С. С. Уже прозвучало слово “фагот”. Ваш “Почерк Леонардо” года три назад стал для меня потрясением лета. Почему вы остановились именно на этом инструменте как на одном из главных образов романа?
Д. Р. Вы знаете, у меня к написанию “Почерка” был неожиданный толчок. Крупное произведение – это всегда очень серьезно. Это не рассказ, который ты пишешь три недели, месяц или полтора, это огромное, огромное пространство твоей жизни. Идея романа приходит странно и внезапно. Так меня застиг вишневый фагот – у сестры[96], в Бостоне. Мы сидели на кухне, я должна была куда-то ехать выступать. Заговорили о погоде, и сестра сказала: “Ты не представляешь, какая ужасная погода у нас бывает. Мой приятель ехал на репетицию в другой город, и вдруг началась невиданная, непривычная для тех мест и того времени снежная буря. Его машину засыпало. Мало того, на дорогу повалило деревья. Дерево лежало и впереди, и сзади, ему совершенно некуда было деться.

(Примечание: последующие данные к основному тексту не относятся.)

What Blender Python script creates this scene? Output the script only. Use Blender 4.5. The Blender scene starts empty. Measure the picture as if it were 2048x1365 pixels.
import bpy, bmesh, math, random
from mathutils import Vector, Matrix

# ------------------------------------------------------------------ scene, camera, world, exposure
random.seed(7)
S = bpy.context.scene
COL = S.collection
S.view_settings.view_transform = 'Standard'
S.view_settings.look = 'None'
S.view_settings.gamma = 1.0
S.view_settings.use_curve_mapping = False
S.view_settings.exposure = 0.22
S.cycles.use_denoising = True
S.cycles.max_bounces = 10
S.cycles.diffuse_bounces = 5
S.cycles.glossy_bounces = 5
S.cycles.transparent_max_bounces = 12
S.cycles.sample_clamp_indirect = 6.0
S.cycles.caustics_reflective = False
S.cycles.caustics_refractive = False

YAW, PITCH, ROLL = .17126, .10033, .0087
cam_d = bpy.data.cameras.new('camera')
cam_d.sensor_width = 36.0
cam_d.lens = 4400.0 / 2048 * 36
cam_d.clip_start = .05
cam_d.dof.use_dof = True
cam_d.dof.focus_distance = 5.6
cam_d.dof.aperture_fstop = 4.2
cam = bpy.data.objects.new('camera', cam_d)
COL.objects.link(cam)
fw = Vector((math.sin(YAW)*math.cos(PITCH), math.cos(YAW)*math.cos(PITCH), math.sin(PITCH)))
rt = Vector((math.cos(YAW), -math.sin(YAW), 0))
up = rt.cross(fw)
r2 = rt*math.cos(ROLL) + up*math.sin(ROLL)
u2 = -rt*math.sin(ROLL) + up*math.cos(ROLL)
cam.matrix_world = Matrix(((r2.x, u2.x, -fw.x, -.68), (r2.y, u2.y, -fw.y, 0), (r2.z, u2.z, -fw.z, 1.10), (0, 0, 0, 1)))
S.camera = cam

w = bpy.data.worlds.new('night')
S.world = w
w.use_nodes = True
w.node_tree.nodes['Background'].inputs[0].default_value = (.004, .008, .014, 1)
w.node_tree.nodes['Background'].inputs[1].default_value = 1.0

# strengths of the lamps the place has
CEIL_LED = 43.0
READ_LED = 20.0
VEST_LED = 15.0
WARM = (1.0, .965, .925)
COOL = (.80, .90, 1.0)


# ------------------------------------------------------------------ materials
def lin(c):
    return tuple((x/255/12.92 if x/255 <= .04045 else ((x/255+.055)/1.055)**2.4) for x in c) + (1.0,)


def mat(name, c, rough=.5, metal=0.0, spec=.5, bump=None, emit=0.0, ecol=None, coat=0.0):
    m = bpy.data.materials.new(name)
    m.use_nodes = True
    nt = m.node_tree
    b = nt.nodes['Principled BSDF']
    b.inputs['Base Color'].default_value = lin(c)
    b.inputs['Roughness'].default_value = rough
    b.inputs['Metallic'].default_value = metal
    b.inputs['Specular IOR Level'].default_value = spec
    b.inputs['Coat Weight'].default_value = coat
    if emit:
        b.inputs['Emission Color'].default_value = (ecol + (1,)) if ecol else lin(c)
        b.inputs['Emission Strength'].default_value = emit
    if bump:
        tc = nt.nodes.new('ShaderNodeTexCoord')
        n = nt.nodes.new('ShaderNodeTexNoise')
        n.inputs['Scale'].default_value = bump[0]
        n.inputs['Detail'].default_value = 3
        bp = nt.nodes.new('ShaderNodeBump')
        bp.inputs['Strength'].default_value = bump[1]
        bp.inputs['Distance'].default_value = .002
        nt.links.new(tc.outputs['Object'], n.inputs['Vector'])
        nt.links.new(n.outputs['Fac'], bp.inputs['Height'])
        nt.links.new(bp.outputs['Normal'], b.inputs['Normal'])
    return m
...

И для того чтобы его драгоценный фагот какого-то известного мастера не замерз, он начал играть. Он играл восемь часов подряд, сыграл весь свой репертуар по многу раз”. И в этот момент я просто оглохла. У меня в голове зазвучал фагот. Один из концертов Вивальди.
Я спрашиваю: “А потом?” – “А потом приехал снегоуборщик и освободил его”. А я поняла, что нет. Не освободил. И ехал он не туда, и вообще.
С. С. Я говорила со многими музыкантами, которые читали “Почерк Леонардо”. Все утверждают, что в романе дан профессиональный анализ сочинений для фагота, но выраженный в художественной форме. Вы, что называется, очень глубоко копнули.
Д. Р. Просто я встречалась с фаготистами, постоянно слушала весь известный репертуар фаготистов, говорила с друзьями, которые заканчивали не фортепианный факультет, а теоретический. Освоила огромный массив музыки. Нормальная писательская каторжная работа, необходимая для создания того или иного образа. Вот и все.